Having eschewed traditional indicators of economic health including flat CPI, languishing GDP growth (even negative on a per capita basis), the slumping property market and sagging business surveys, the RBA has explicitly tied the outlook for monetary policy to the developments in the labour market, which is a volatile data print at best.
The central bank has remained optimistic that the labour market will strengthen, and inflation will return to its target range, allowing it to sit on its hands despite continuously missing its 2%-3% inflation target range over the past three years, in addition to tepid wage growth and heavily overleveraged Australian households struggling under the weight of a declining property market.
So, with the spotlight on jobs, last week’s notoriously volatile April employment data was crucial to the outlook for monetary policy. And whilst unemployment rose to 5.2%, the highest level since August 2018, the report wasn’t all bad; employment rose by 28,400 vs. 15,000 expected, employment growth picked up from 2.44% to 2.58% on an annual basis and participation is now at record highs as a percentage of the working age population.

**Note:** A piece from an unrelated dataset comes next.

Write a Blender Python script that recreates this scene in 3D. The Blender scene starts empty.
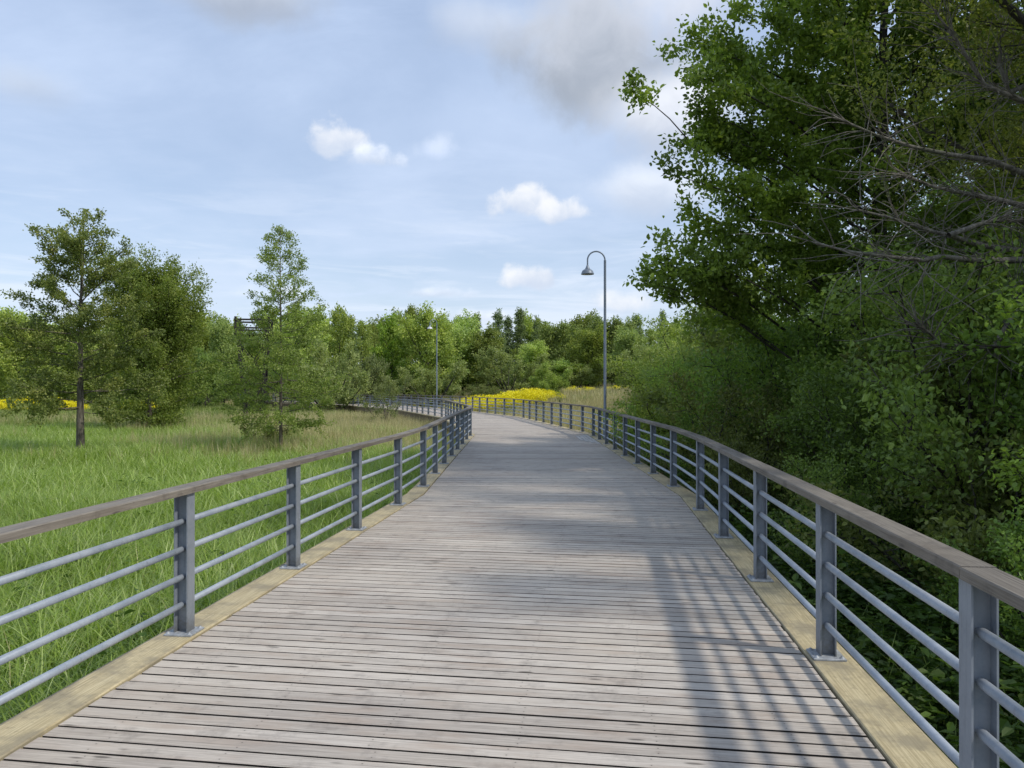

The driving force behind the pickup in unemployment was for “good” reason. The participation rate refers to the total number of people who are currently employed or in search of a job (the labour force) as a percentage of the working age population. This means the uptick in unemployment reflected the increasing size of the labour force. The latter is generally good for the economy more broadly but not so good for stimulating wage price pressure to materially boost wages as the increasing labour force size is outpacing actual hiring.
On the subject of wage growth, if we unpick the data further, spare capacity remains an ongoing issue for the RBA, preventing material upward pressure on wages. This is especially problematic for overindebted Australians battling a negative wealth effect inability to maintain spending in an economy heavily reliant on consumption (historically around 60% of GDP), and pervasive weak inflation trending in the wrong direction.
Underutilisation is a broader measure of spare capacity than the unemployment rate and this picked up from 13.3% to 13.7%. Underemployment (those employed but wanting to and available to work more hours), another measure of labour market slack, also rose from 8.2% to 8.5%, meaning nearly 2 million people in Australia have work but want to work more hours. Combine stagnant wage growth, labour market slack and an economy heavily reliant on private consumption and you have an ugly cocktail for sub-trend economic growth and underwhelming activity.
This means tomorrow will be an important day for RBA watchers, Governor Lowe’s speech could be vital in resolving the current confusion surrounding the central bank’s reaction function – a lack of clarity from the
RBA that has left market participants second guessing whether the goalposts for a rate cut have shifted. Governor Lowe’s speech titled "The Economic Outlook and Monetary Policy" will be crucial to gauge the goalposts for rate cuts given Lowe has previously used speeches to provide monetary policy guidance (February). The minutes of last week’s May monetary policy meeting will also be released on the same day, so current ambiguity surrounding the begrudging easing bias could be rectified in the minutes also.
By year end we are likely to have seen 50 basis points of cuts from the RBA, but the timing of these cuts is uncertain, hence the importance of tomorrow's speech. The RBA to date remains too optimistic about the domestic outlook and easier monetary policy may be unavoidable if the weakness in leading indicators of labour market demand are to be believed. Governor Lowe will likely signal that the bank's finger is on the rate cut trigger, but the RBA will hold off on pulling that trigger until at least July.
Given that unemployment has now risen from 4.9% to 5.2% and spare capacity also picked up if the RBA wanted to cut in June, it could justify that move. Several leading indicators are pointing to a slowdown in hiring ahead; ANZ job ads, the NAB business survey employment index, capacity utilisation, SEEK job ads also contracted 10% in April.